Please print every record below exactly as it appears.

--- DATASET ROWS ---

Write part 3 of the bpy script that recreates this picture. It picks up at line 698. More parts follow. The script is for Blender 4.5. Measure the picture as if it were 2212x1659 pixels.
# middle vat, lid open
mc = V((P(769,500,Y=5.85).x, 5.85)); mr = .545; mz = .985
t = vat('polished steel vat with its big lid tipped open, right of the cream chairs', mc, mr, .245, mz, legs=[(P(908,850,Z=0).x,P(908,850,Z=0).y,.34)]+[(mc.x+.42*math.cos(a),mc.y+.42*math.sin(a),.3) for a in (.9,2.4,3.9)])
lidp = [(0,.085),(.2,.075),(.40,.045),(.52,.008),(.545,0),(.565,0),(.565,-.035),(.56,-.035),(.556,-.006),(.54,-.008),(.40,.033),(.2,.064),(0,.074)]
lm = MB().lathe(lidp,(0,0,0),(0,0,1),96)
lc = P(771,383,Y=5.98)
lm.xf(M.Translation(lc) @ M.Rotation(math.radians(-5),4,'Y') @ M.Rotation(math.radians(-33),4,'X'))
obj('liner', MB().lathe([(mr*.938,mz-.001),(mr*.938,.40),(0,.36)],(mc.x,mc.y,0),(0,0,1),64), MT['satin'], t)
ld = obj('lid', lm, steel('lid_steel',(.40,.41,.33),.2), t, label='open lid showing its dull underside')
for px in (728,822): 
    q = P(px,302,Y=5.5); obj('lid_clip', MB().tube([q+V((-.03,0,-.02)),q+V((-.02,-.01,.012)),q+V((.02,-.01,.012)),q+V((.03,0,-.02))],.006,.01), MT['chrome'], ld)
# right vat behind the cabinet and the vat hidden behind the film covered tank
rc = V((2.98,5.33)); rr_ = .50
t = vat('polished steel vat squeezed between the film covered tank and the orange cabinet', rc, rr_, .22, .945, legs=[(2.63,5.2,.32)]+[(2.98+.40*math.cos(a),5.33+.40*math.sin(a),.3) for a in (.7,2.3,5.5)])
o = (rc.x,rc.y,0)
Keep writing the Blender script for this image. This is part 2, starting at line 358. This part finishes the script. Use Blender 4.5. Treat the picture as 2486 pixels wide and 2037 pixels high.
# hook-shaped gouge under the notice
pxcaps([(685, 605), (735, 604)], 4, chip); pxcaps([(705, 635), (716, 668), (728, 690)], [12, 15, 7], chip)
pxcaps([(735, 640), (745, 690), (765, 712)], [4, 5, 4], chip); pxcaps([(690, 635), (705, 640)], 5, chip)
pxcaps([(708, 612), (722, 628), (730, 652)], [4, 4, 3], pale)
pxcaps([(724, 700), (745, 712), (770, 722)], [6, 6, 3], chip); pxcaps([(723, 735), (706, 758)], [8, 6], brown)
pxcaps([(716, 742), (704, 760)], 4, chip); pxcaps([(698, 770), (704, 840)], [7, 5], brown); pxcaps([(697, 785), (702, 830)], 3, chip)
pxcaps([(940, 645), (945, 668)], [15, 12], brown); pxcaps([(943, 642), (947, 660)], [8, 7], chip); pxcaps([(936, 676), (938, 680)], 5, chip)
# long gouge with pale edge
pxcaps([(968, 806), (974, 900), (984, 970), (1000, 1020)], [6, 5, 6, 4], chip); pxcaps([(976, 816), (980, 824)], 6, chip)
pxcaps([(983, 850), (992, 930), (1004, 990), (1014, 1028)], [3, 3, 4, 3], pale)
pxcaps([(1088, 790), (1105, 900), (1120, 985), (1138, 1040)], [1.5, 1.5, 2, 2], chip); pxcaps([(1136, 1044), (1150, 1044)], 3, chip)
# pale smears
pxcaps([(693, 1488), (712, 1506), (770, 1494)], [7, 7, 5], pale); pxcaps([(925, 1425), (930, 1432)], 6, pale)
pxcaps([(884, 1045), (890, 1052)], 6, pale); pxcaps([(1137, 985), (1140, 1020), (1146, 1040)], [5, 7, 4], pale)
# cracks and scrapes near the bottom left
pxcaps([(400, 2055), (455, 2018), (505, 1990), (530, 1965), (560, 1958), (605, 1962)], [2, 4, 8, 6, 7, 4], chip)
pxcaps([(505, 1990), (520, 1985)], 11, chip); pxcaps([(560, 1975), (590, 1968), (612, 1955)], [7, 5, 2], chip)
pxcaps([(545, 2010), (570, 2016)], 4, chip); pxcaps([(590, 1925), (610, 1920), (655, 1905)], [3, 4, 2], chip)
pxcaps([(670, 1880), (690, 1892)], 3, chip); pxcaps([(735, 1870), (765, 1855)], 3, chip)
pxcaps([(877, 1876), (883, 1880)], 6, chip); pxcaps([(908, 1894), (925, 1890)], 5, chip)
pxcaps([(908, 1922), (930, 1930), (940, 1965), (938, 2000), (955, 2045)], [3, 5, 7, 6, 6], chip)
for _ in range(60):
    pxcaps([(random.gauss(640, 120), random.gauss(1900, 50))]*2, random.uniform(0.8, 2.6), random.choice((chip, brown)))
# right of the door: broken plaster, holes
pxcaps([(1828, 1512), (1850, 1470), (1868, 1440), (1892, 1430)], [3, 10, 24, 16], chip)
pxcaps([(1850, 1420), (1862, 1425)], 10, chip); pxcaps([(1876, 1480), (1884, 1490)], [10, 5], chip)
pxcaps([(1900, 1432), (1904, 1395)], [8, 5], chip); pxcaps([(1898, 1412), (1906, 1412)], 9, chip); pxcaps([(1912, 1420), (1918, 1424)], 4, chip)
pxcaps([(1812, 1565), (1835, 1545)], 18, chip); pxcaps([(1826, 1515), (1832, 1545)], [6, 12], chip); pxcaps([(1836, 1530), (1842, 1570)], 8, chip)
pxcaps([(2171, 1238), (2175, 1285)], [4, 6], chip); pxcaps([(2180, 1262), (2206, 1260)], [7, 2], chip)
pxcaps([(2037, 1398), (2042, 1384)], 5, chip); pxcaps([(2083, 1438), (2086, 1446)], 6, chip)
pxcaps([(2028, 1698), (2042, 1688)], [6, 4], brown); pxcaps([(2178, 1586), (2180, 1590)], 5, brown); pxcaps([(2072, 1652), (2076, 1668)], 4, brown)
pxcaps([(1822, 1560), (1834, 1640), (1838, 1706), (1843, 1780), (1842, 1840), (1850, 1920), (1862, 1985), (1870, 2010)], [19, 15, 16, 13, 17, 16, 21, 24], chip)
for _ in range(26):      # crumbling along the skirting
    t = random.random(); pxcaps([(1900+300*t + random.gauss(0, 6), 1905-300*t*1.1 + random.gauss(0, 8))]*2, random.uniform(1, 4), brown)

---

- TASK SOLUTION:
Write part 3 of the bpy script that recreates this picture. It picks up at line 698. More parts follow. The script is for Blender 4.5. Measure the picture as if it were 2212x1659 pixels.
# middle vat, lid open
mc = V((P(769,500,Y=5.85).x, 5.85)); mr = .545; mz = .985
t = vat('polished steel vat with its big lid tipped open, right of the cream chairs', mc, mr, .245, mz, legs=[(P(908,850,Z=0).x,P(908,850,Z=0).y,.34)]+[(mc.x+.42*math.cos(a),mc.y+.42*math.sin(a),.3) for a in (.9,2.4,3.9)])
lidp = [(0,.085),(.2,.075),(.40,.045),(.52,.008),(.545,0),(.565,0),(.565,-.035),(.56,-.035),(.556,-.006),(.54,-.008),(.40,.033),(.2,.064),(0,.074)]
lm = MB().lathe(lidp,(0,0,0),(0,0,1),96)
lc = P(771,383,Y=5.98)
lm.xf(M.Translation(lc) @ M.Rotation(math.radians(-5),4,'Y') @ M.Rotation(math.radians(-33),4,'X'))
obj('liner', MB().lathe([(mr*.938,mz-.001),(mr*.938,.40),(0,.36)],(mc.x,mc.y,0),(0,0,1),64), MT['satin'], t)
ld = obj('lid', lm, steel('lid_steel',(.40,.41,.33),.2), t, label='open lid showing its dull underside')
for px in (728,822): 
    q = P(px,302,Y=5.5); obj('lid_clip', MB().tube([q+V((-.03,0,-.02)),q+V((-.02,-.01,.012)),q+V((.02,-.01,.012)),q+V((.03,0,-.02))],.006,.01), MT['chrome'], ld)
# right vat behind the cabinet and the vat hidden behind the film covered tank
rc = V((2.98,5.33)); rr_ = .50
t = vat('polished steel vat squeezed between the film covered tank and the orange cabinet', rc, rr_, .22, .945, legs=[(2.63,5.2,.32)]+[(2.98+.40*math.cos(a),5.33+.40*math.sin(a),.3) for a in (.7,2.3,5.5)])
o = (rc.x,rc.y,0)
Keep writing the Blender script for this image. This is part 2, starting at line 358. This part finishes the script. Use Blender 4.5. Treat the picture as 2486 pixels wide and 2037 pixels high.
# hook-shaped gouge under the notice
pxcaps([(685, 605), (735, 604)], 4, chip); pxcaps([(705, 635), (716, 668), (728, 690)], [12, 15, 7], chip)
pxcaps([(735, 640), (745, 690), (765, 712)], [4, 5, 4], chip); pxcaps([(690, 635), (705, 640)], 5, chip)
pxcaps([(708, 612), (722, 628), (730, 652)], [4, 4, 3], pale)
pxcaps([(724, 700), (745, 712), (770, 722)], [6, 6, 3], chip); pxcaps([(723, 735), (706, 758)], [8, 6], brown)
pxcaps([(716, 742), (704, 760)], 4, chip); pxcaps([(698, 770), (704, 840)], [7, 5], brown); pxcaps([(697, 785), (702, 830)], 3, chip)
pxcaps([(940, 645), (945, 668)], [15, 12], brown); pxcaps([(943, 642), (947, 660)], [8, 7], chip); pxcaps([(936, 676), (938, 680)], 5, chip)
# long gouge with pale edge
pxcaps([(968, 806), (974, 900), (984, 970), (1000, 1020)], [6, 5, 6, 4], chip); pxcaps([(976, 816), (980, 824)], 6, chip)
pxcaps([(983, 850), (992, 930), (1004, 990), (1014, 1028)], [3, 3, 4, 3], pale)
pxcaps([(1088, 790), (1105, 900), (1120, 985), (1138, 1040)], [1.5, 1.5, 2, 2], chip); pxcaps([(1136, 1044), (1150, 1044)], 3, chip)
# pale smears
pxcaps([(693, 1488), (712, 1506), (770, 1494)], [7, 7, 5], pale); pxcaps([(925, 1425), (930, 1432)], 6, pale)
pxcaps([(884, 1045), (890, 1052)], 6, pale); pxcaps([(1137, 985), (1140, 1020), (1146, 1040)], [5, 7, 4], pale)
# cracks and scrapes near the bottom left
pxcaps([(400, 2055), (455, 2018), (505, 1990), (530, 1965), (560, 1958), (605, 1962)], [2, 4, 8, 6, 7, 4], chip)
pxcaps([(505, 1990), (520, 1985)], 11, chip); pxcaps([(560, 1975), (590, 1968), (612, 1955)], [7, 5, 2], chip)
pxcaps([(545, 2010), (570, 2016)], 4, chip); pxcaps([(590, 1925), (610, 1920), (655, 1905)], [3, 4, 2], chip)
pxcaps([(670, 1880), (690, 1892)], 3, chip); pxcaps([(735, 1870), (765, 1855)], 3, chip)
pxcaps([(877, 1876), (883, 1880)], 6, chip); pxcaps([(908, 1894), (925, 1890)], 5, chip)
pxcaps([(908, 1922), (930, 1930), (940, 1965), (938, 2000), (955, 2045)], [3, 5, 7, 6, 6], chip)
for _ in range(60):
    pxcaps([(random.gauss(640, 120), random.gauss(1900, 50))]*2, random.uniform(0.8, 2.6), random.choice((chip, brown)))
# right of the door: broken plaster, holes
pxcaps([(1828, 1512), (1850, 1470), (1868, 1440), (1892, 1430)], [3, 10, 24, 16], chip)
pxcaps([(1850, 1420), (1862, 1425)], 10, chip); pxcaps([(1876, 1480), (1884, 1490)], [10, 5], chip)
pxcaps([(1900, 1432), (1904, 1395)], [8, 5], chip); pxcaps([(1898, 1412), (1906, 1412)], 9, chip); pxcaps([(1912, 1420), (1918, 1424)], 4, chip)
pxcaps([(1812, 1565), (1835, 1545)], 18, chip); pxcaps([(1826, 1515), (1832, 1545)], [6, 12], chip); pxcaps([(1836, 1530), (1842, 1570)], 8, chip)
pxcaps([(2171, 1238), (2175, 1285)], [4, 6], chip); pxcaps([(2180, 1262), (2206, 1260)], [7, 2], chip)
pxcaps([(2037, 1398), (2042, 1384)], 5, chip); pxcaps([(2083, 1438), (2086, 1446)], 6, chip)
pxcaps([(2028, 1698), (2042, 1688)], [6, 4], brown); pxcaps([(2178, 1586), (2180, 1590)], 5, brown); pxcaps([(2072, 1652), (2076, 1668)], 4, brown)
pxcaps([(1822, 1560), (1834, 1640), (1838, 1706), (1843, 1780), (1842, 1840), (1850, 1920), (1862, 1985), (1870, 2010)], [19, 15, 16, 13, 17, 16, 21, 24], chip)
for _ in range(26):      # crumbling along the skirting
    t = random.random(); pxcaps([(1900+300*t + random.gauss(0, 6), 1905-300*t*1.1 + random.gauss(0, 8))]*2, random.uniform(1, 4), brown)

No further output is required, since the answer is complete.